Malakooti was in Niger in December interviewing migrants. “What I found was that migrants are now spending years trying to find a route into Europe, and trying different routes,” she says. In response to the crackdown, some in Niger have changed their original path of going through the southern Libyan desert to the coast, and instead into Algeria, then east into Libya—only to get rounded up by Algerian authorities.

Libya is the last country most step foot into for travel across the Mediterranean, and the country is mired in a conflict of multiple governments and rival militias. The EU works with the Libyan Coast Guard, which intercepts migrants before they leave Libyan waters—bringing them back to detention centers.

Some are run by the Libyan government, and the UN has worked to resettle migrants who voluntarily want to return home, and process asylum claims for refugees. But there are also rogue, unofficial detention centers where migrants are subject to torture, abuse, and potentially slavery.

The EU says it’s “working tirelessly to evacuate migrants and put a stop to detention” in Libya.

Even migrants who reach Europe are trying different routes, heading from Libya to Spain instead of Italy, for example, after Italy’s new right-wing government cracked down on illegal crossings.

While the EU has effectively kept migration off its shores because of its work in countries like Sudan, Niger, and Libya, migrants are left in Africa with difficult and potentially riskier hurdles along the way.

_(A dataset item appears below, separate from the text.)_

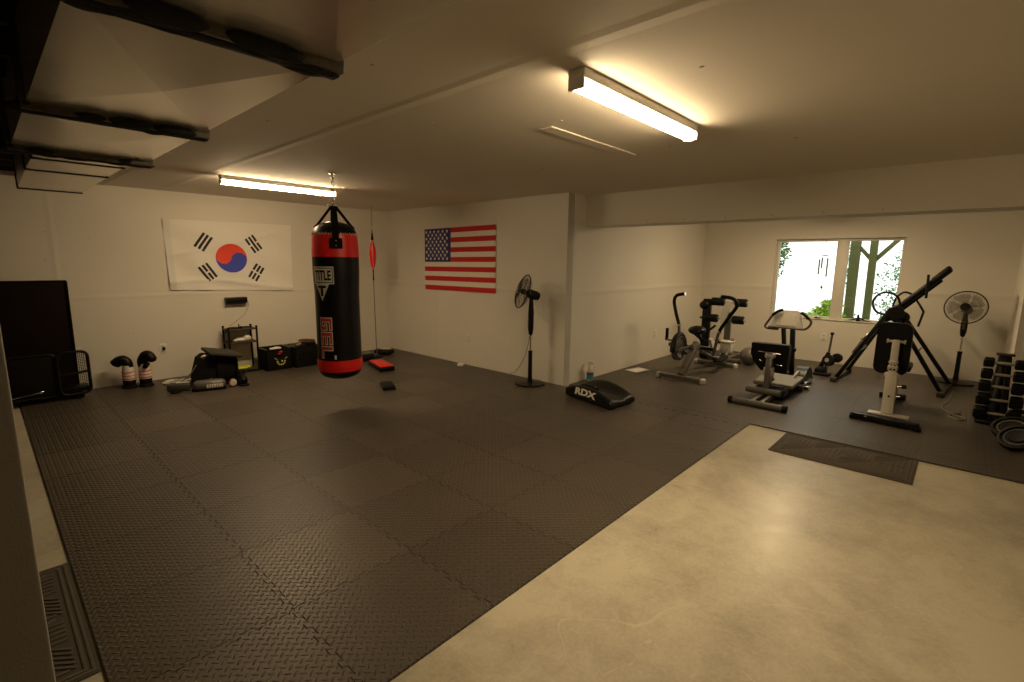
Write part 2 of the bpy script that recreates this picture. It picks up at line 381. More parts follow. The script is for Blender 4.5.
# ------------------------------------------------------------------ doormats on the concrete
DM = mat('brown_doormat', (.055, .046, .034), .75, bump=.5, bscale=250)
DM2 = mat('brown_doormat_ridge', (.085, .070, .050), .65, bump=.4, bscale=250)
DM3 = mat('plain_brown_doormat', (.085, .066, .046), .8, bump=.5, bscale=250)
def doormat(x0, y0, x1, y1, ax, label, DM, DM2, ins2=.06, ribs=(.018,.040)):
    t = thing('doormat', label, 'doormat', ((x0+x1)/2, (y0+y1)/2, ZF))
    z0 = ZF+.008
    build('backing', MB().rbox(((x0+x1)/2, (y0+y1)/2, ZF+.004), (x1-x0, y1-y0, .008), .003), DM, t)
    mb = MB()
    for k, ins in enumerate(ribs):
        a0, b0, a1, b1 = x0+ins, y0+ins, x1-ins, y1-ins; w = .012
        mb.rbox(((a0+a1)/2, b0, z0+.001), (a1-a0+w, w, .004), .002); mb.rbox(((a0+a1)/2, b1, z0+.001), (a1-a0+w, w, .004), .002)
        mb.rbox((a0, (b0+b1)/2, z0+.001), (w, b1-b0-w, .004), .002); mb.rbox((a1, (b0+b1)/2, z0+.001), (w, b1-b0-w, .004), .002)
    build('border_rib', mb, DM2, t)
    mb = MB(); ins = ins2; W, H = x1-x0-2*ins, y1-y0-2*ins; nx, ny = max(1, round(W/.2)), max(1, round(H/.2)); cw, ch = W/nx, H/ny
    n = 6
    for i in range(nx):
        for j in range(ny):
            ox, oy = x0+ins+i*cw, y0+ins+j*ch; fl = (i+j) % 2
            for k in range(n):
                f = (k+.5)/n
                # lower triangle: straight ribs; upper triangle: slanted ribs
                a, b = (ox+cw*f, oy+ch*f*.96), (ox+cw*.98, oy+ch*f*.96)
                if fl: a, b = (ox+cw*.02, oy+ch*f*.96), (ox+cw*(1-f), oy+ch*f*.96)
                if abs(b[0]-a[0]) > .02: mb.bar((*a, z0+.0015), (*b, z0+.0015), .012, .006 if ax == 0 else .0025, r=.0012)
                s = f*.92
                if not fl: a, b = (ox, oy+ch*s), (ox+cw*(1-s)*.96, oy+ch*(s+(1-s)*.96))
                else: a, b = (ox+cw, oy+ch*s), (ox+cw-cw*(1-s)*.96, oy+ch*(s+(1-s)*.96))
                if f < .85: mb.bar((*a, z0+.0015), (*b, z0+.0015), .012, .006 if ax == 0 else .0025, r=.0012)
    build('raised_pattern', mb, DM2, t)
    return t
doormat(-.45, 2.18, .155, 3.13, 0, 'brown doormat with raised zigzag ribs between the near post and the foam mat', DM, DM2)
doormat(4.27, .12, 4.845, 1.05, 1, 'flat brown doormat on the bare concrete along the foam mat edge', DM3, DM3)

# ------------------------------------------------------------------ ceiling lamps
DIFF = (glow('lamp_diffuser', LAMP, 195.0), glow('lamp_diffuser_flank', LAMP, 46.0))
DIFFB = (glow('lamp_diffuser_far', LAMP, 175.0), glow('lamp_diffuser_far_flank', LAMP, 56.0))
DIFFC = (glow('lamp_diffuser_alcove', LAMP, 165.0), glow('lamp_diffuser_alcove_flank', LAMP, 30.0))
def lamp(x0, x1, y, w, label, dm):
    t = thing('ceiling_light', label, 'ceiling light', ((x0+x1)/2, y, ZC), 'fluorescent ceiling lights')
    build('housing', MB().rbox(((x0+x1)/2, y, ZC-.022), (x1-x0, w, .044), .006), WHT, t)
    prof = [(-w/2+.005, 0), (-w/2+.004, -.022), (-w/2+.02, -.036), (0, -.042), (w/2-.02, -.036), (w/2-.004, -.022), (w/2-.005, 0)]
    mb = MB(); N = len(prof); V = [(x, y+a, ZC-.044+b) for x in (x0+.012, x1-.012) for a, b in prof]
    mb.add(V, [(i, i+1, N+i+1, N+i) for i in (2, 3)]); mb.add(V, [(i, i+1, N+i+1, N+i) for i in (0, 1, 4, 5)] + [tuple(range(N)), tuple(range(2*N-1, N-1, -1))], 1)
    build('diffuser', mb, dm, t, 60)
    for x in (x0+.004, x1-.004): build('end_cap', MB().rbox((x, y, ZC-.058), (.010, w-.004, .052), .004), WHT, t)
lamp(1.775, 2.925, 1.29, .085, 'fluorescent wraparound ceiling light nearest the camera, above the bare concrete', DIFF)
lamp(1.70, 2.88, 5.42, .08, 'fluorescent ceiling light behind the heavy bag chain, near the white flag wall', DIFFB)
lamp(6.55, 7.75, 1.58, .10, 'fluorescent ceiling light over the exercise machines, hidden behind the dropped beam', DIFFC)

# ------------------------------------------------------------------ sheet metal duct
D = thing('air_duct', 'rectangular galvanised air duct with dark taped seams hanging at the upper left', 'air duct', (.46, 3.0, 2.03))
ZD, DL, DR = 2.03, .185, .735
flg = [-1.2, .25, 1.36, 2.50, 3.49]
def section(y0, y1, xl0, xr0, xl1, xr1, z, top, name='duct_section'):
    mb = MB(); xc, yc = (xl0+xr0+xl1+xr1)/4, (y0+y1)/2
    k_ = .018
    V = [(xl0,y0,z),(xr0,y0,z),(xr1,y1,z),(xl1,y1,z),(xl0,y0,top),(xr0,y0,top),(xr1,y1,top),(xl1,y1,top),(xc,yc,z-k_),((xl0+xl1)/2-.008,yc,(z+top)/2),((xr0+xr1)/2+.008,yc,(z+top)/2)]
    mb.add(V, [(0,1,8),(1,2,8),(2,3,8),(3,0,8),(4,7,6,5),(0,4,9),(4,7,9),(7,3,9),(3,0,9),(1,5,10),(5,6,10),(6,2,10),(2,1,10),(0,1,5,4),(3,7,6,2)])
    return build(name, mb, GALV, D, 3)
for a, b in zip(flg[:-1], flg[1:]): section(a+.012, b-.012, DL, DR, DL, DR, ZD, ZC-.002)
yy = [3.50, 3.83, 4.36, 5.62]
xl = [.275, .278, .282, .304]; xr = [.68, .68, .68, .69]
for i in range(3): section(yy[i]+.004, yy[i+1]-.004, xl[i], xr[i], xl[i+1], xr[i+1], ZD, ZC-.002)
random.seed(3)
for y in flg[1:]:
    mb = MB()
    mb.rbox(((DL+DR)/2, y-.022, ZD-.012), (DR-DL+.03, .02, .03), .004); mb.rbox(((DL+DR)/2, y+.03, ZD-.008), (DR-DL+.01, .028, .018), .004)
    for s in (DL-.008, DR+.008): mb.rbox((s, y, (ZD+ZC)/2-.01), (.02, .06, ZC-ZD), .004)
    build('seam_cleat', mb, TAPE, D)
    mb = MB(); mb.rbox(((DL+DR)/2, y+.012, ZD-.014), (DR-DL+.034, .040, .034), .006)
    for q in range(14):
        x = DL+random.random()*(DR-DL); mb.ell((x, y+random.uniform(-.03,.03), ZD-.016), (random.uniform(.03,.09), random.uniform(.015,.034), .019))
    mb.ell((DR-.01, y, ZD-.016), (.030, .030, .018)); mb.rbox((DR+.012, y+.01, ZD+.01), (.016,.05,.05), .006); mb.ell((DL, y, ZD-.008), (.03, .035, .02))
    build('seam_mastic', mb, MASTIC, D)
for i in (1, 2, 3):
    mb = MB(); mb.rbox(((xl[i]+xr[i])/2, yy[i], ZD-.002), (xr[i]-xl[i]+.012, .016, .012), .002)
    mb.rbox((xl[i]-.003, yy[i], (ZD+ZC)/2), (.01, .018, ZC-ZD-.01), .002)
    build('seam_strip', mb, MASTIC, D)
mb = MB()
for x, y in ((.70,2.62),(.66,3.37),(.60,5.3),(.36,5.25)): mb.cyl((x,y,ZD+.004),(x,y,ZD-.006),.011,n=8)
build('sheet_screw', mb, MASTIC, D)

# ------------------------------------------------------------------ heavy bag
bx, by = 2.350, 4.459; A0 = atan2(-by, -bx)
HB = thing('heavy_punching_bag', 'tall black and red heavy punching bag hanging from a ceiling chain', 'punching bag', (bx, by, .36))
def rad(z):
    P = [(.36,.10),(.40,.195),(.48,.209),(.6,.205),(.9,.203),(1.2,.203),(1.35,.211),(1.5,.212),(1.6,.210),(1.74,.201),(1.80,.15)]
    for (a, ra), (b, rb) in zip(P[:-1], P[1:]):
        if a <= z <= b: return ra+(rb-ra)*(z-a)/(b-a)
    return P[-1][1]
def bagpart(name, z0, z1, m, extra=(), off=0.0, pre=()):
    n = 14; prof = list(pre)+[(rad(z0+(z1-z0)*i/n)+off, z0+(z1-z0)*i/n) for i in range(n+1)]+list(extra)
    return build(name, MB().lathe(prof, (bx, by, 0), n=56), m, HB)
bagpart('bag_body', .545, 1.522, BLKV)
bagpart('bottom_band', .435, .547, RED, off=.003, pre=[(.16,.42)])
build('bottom_cap', MB().lathe([(.02,.352),(.12,.357),(.17,.380),(.193,.415),(.202,.437)], (bx, by, 0), n=56), BLKV, HB)
bagpart('top_band', 1.520, 1.732, RED, off=.002)
build('top_cap', MB().lathe([(.203,1.726),(.199,1.745),(.178,1.79),(.13,1.826),(.06,1.845),(.01,1.848)], (bx, by, 0), n=56), BLKV, HB)
mb = MB()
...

Crisp hopes the root issues—conflict, persecution, and lack of jobs—that bring people to make these dangerous treks can be addressed, while the EU can ensure a safe route to resettlement elsewhere.

Either way, people will continue trying to reach safety and prosperity in Europe.

“Whenever an attempt is made to stop these migratory movements in one part of the Mediterranean, it doesn’t actually stop,” Malakooti says. “It just moves somewhere else.”